Courir à travers les rues propres de Jérusalem-Ouest et les quartiers nettoyés pour l’occasion de Jérusalem-Est ne vous permettrait pas de voir la séparation systématique des sphères de vie en Israël et en Palestine. Il existe une séparation qui a été comparée à l’apartheid en Afrique du Sud par de nombreux universitaires et responsables des droits de l’homme (dont Desmond Tutu). Richard Falk, rapporteur spécial des Nations-Unies sur les droits de l’homme dans les territoires palestiniens de 2008 à 2014, a déclaré que la politique israélienne comportait « les caractéristiques inacceptables du colonialisme, de l’apartheid et du nettoyage ethnique ».

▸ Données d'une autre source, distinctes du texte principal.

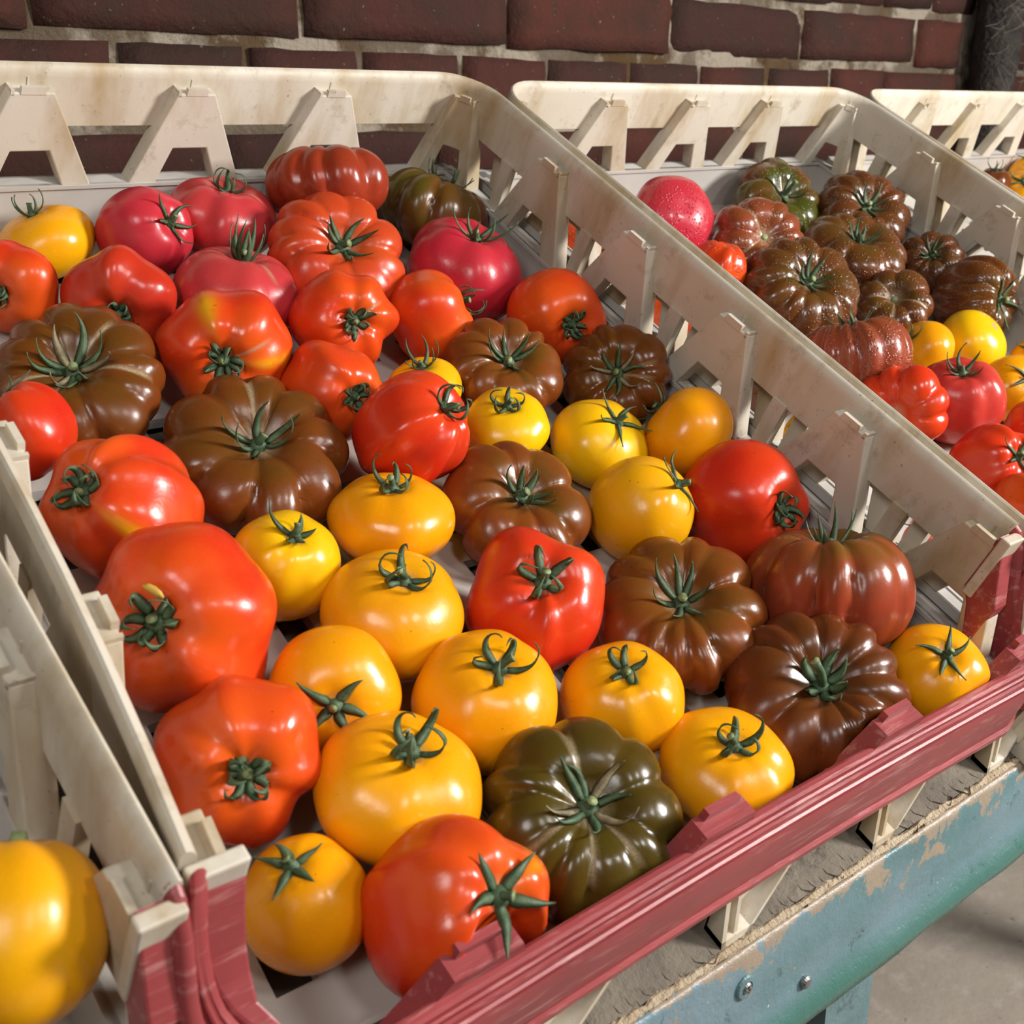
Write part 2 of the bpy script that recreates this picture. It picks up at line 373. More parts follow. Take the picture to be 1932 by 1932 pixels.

Un peu au sud de Jérusalem se trouve Bethléhem, lieu de naissance de Jésus et ville aujourd’hui tronçonnée par le mur de séparation d’Israël. C’est là qu’a lieu le Marathon de la Palestine, et cette année, ce sera sa quatrième itération. Ce marathon est conjointement organisé par le Comité olympique de Palestine et la Campagne pour le droit au mouvement. L’an dernier, il y a eu 3000 participants, cette année il en est attendu au moins 4000. La course du marathon à Bethléhem n’est que de 21 km, la moitié d’un marathon complet, de sorte que ceux qui courent la course dans son intégralité doivent faire deux tours. La raison en est délibérée. Bethléhem est enfermée sur trois côtés par le mur de séparation, ce qui signifie que l’espace est étroit pour se déplacer.
Démarrant et arrivant à l’église de la Nativité, la course emmène les coureurs à travers deux camps de réfugiés, Aïda et Dheisheh, et le long du mur de séparation. C’est une course qui résume ce qu’est la vie quotidienne palestinienne, en simplement 21 km. Ces camps de réfugiés de Bethléhem abritent des Palestiniens qui ont été arrachés à leurs foyers lors de la Nakba de 1948, le mot arabe pour « catastrophe ». Densément peuplés et pauvrement équipés, ces camps vieux de plusieurs décennies sont toujours dépendants de l’Office de secours et de travaux des Nations-Unies pour les réfugiés de Palestine (UNRWA) pour la fourniture des services. Le mur de séparation s’étire sur plus de 712 km et il a été jugé par la Cour de justice internationale comme une violation du droit international. Il coupe les Palestiniens de leur terre, sépare des membres d’une même famille et les enferme tous en une prison à ciel ouvert.
Les deux marathons, séparés de deux semaines seulement, sont en contraste absolu l’un avec l’autre. Pendant que l’un méprise le droit international, l’autre sensibilise et solidifie la solidarité internationale avec le peuple palestinien. Il n’y a nulle part ailleurs où l’acte de courir est autant politique mais, si les 50 dernières années nous appris une chose, c’est bien que les choses les plus simples en Palestine ne peuvent pas aller au-delà de l’occupation.